In deze zaak heeft [X] B.V. beroep in cassatie ingesteld tegen een uitspraak van het Gerechtshof Amsterdam, die op 3 juni 2016 was gewezen in hoger beroep tegen een uitspraak van de Rechtbank Noord-Holland. De zaak betreft een naheffingsaanslag in de omzetbelasting en een daarbij gegeven boetebeschikking, opgelegd over de periode van 1 januari 2003 tot en met 31 december 2005. De belanghebbende heeft vijf middelen voorgesteld in het cassatieberoep. De Staatssecretaris van Financiën heeft een verweerschrift ingediend. De zaak is toegelicht door de advocaat F.H.H. Sijbers uit Den Haag.

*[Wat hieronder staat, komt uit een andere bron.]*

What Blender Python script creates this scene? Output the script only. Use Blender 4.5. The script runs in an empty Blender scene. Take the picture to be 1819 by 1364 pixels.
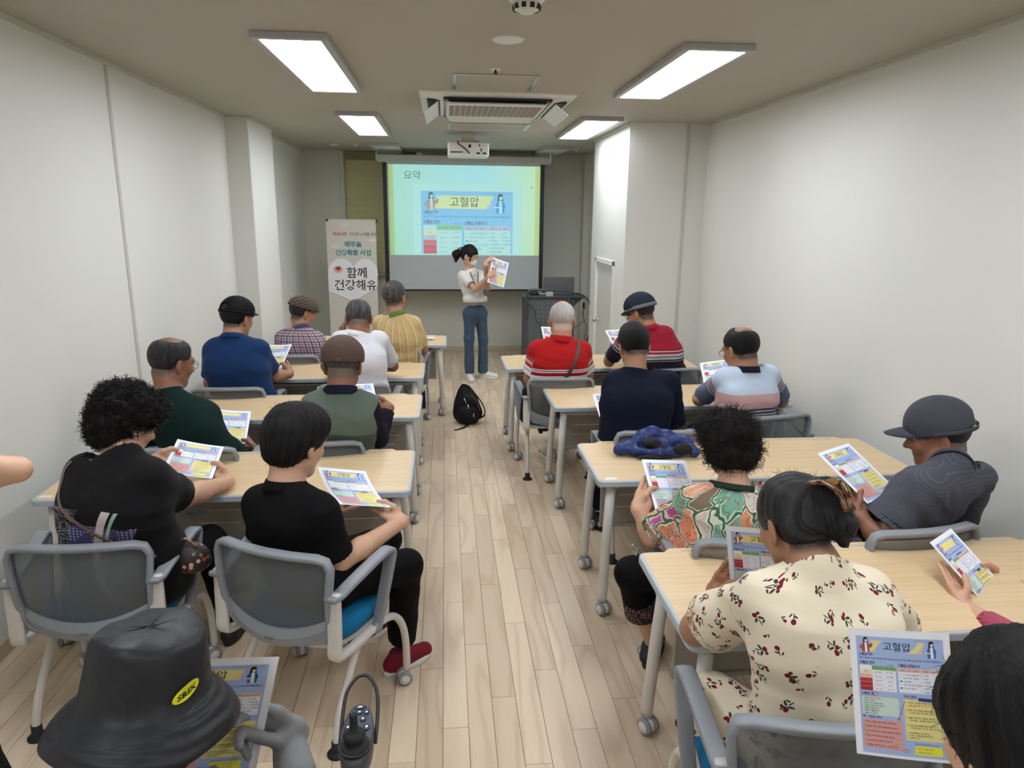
import bpy, math, random
import numpy as np
from mathutils import Matrix, Vector

random.seed(7)
rng = np.random.default_rng(11)
SC = bpy.context.scene
COL = SC.collection
PI = math.pi

# ------------------------------------------------------------------ camera
cam_data = bpy.data.cameras.new('camera')
cam = bpy.data.objects.new('camera', cam_data)
COL.objects.link(cam)
cam_data.sensor_width = 36.0
cam_data.lens = 24.82
cam_data.clip_start = 0.02
cam.matrix_world = Matrix(((0.99568, 0.01153, -0.09214, 0), (-0.09232, 0.22945, -0.96893, 0), (0.00997, 0.97325, 0.22953, 1.95), (0, 0, 0, 1)))
SC.camera = cam

# ------------------------------------------------------------------ world, exposure
world = bpy.data.worlds.new('world')
SC.world = world
world.use_nodes = True
world.node_tree.nodes['Background'].inputs['Color'].default_value = (0.75, 0.85, 1.0, 1)
world.node_tree.nodes['Background'].inputs['Strength'].default_value = 0.35
SC.view_settings.view_transform = 'Standard'
SC.view_settings.look = 'None'
SC.view_settings.exposure = 0.0
SC.view_settings.gamma = 1.0
SC.view_settings.use_curve_mapping = False
LAMP_STRENGTH = 19.5
LAMP_COLOR = (0.95, 0.97, 1.0)

# ------------------------------------------------------------------ basic helpers
def lin(c):
    return tuple((x / 12.92 if x <= 0.04045 else ((x + 0.055) / 1.055) ** 2.4) for x in c)
def rgb(r, g, b):
    return lin((r / 255, g / 255, b / 255)) + (1.0,)
def V(*a):
    return np.array(a[0] if len(a) == 1 else a, float)
def nrm(v):
    v = np.asarray(v, float)
    return v / (np.linalg.norm(v) + 1e-12)
def lerp(a, b, t):
    return np.asarray(a, float) * (1 - t) + np.asarray(b, float) * t

def tag(o, label=None, cat=None, group=None, kind=None):
    if label: o['label'] = label
    if cat: o['category'] = cat
    if group: o['group'] = group
    if kind: o['kind'] = kind
    return o

def link(name, mesh, parent=None, loc=None):
    o = bpy.data.objects.new(name, mesh)
    COL.objects.link(o)
    if parent is not None: o.parent = parent
    if loc is not None: o.location = loc
    return o

def empty(name, loc=(0, 0, 0), rz=0.0):
    o = bpy.data.objects.new(name, None)
    COL.objects.link(o)
    o.empty_display_size = 0.1
    o.location = loc
    o.rotation_euler = (0, 0, rz)
    return o

def copy_tree(o, parent=None):
    c = o.copy()
    COL.objects.link(c)
    c.parent = parent
    for ch in o.children:
        copy_tree(ch, c)
    return c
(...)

De Hoge Raad heeft de middelen beoordeeld en geconcludeerd dat deze niet tot cassatie kunnen leiden. Dit werd onderbouwd met verwijzing naar artikel 81, lid 1, van de Wet op de rechterlijke organisatie, waarbij werd gesteld dat de middelen niet nopen tot beantwoording van rechtsvragen die van belang zijn voor de rechtseenheid of de rechtsontwikkeling.
Daarnaast heeft de Hoge Raad geen termen aanwezig geacht voor een veroordeling in de proceskosten. Uiteindelijk heeft de Hoge Raad het beroep in cassatie ongegrond verklaard. Het arrest is uitgesproken in het openbaar op 21 april 2017 door de vice-president en de raadsheren, in tegenwoordigheid van de waarnemend griffier.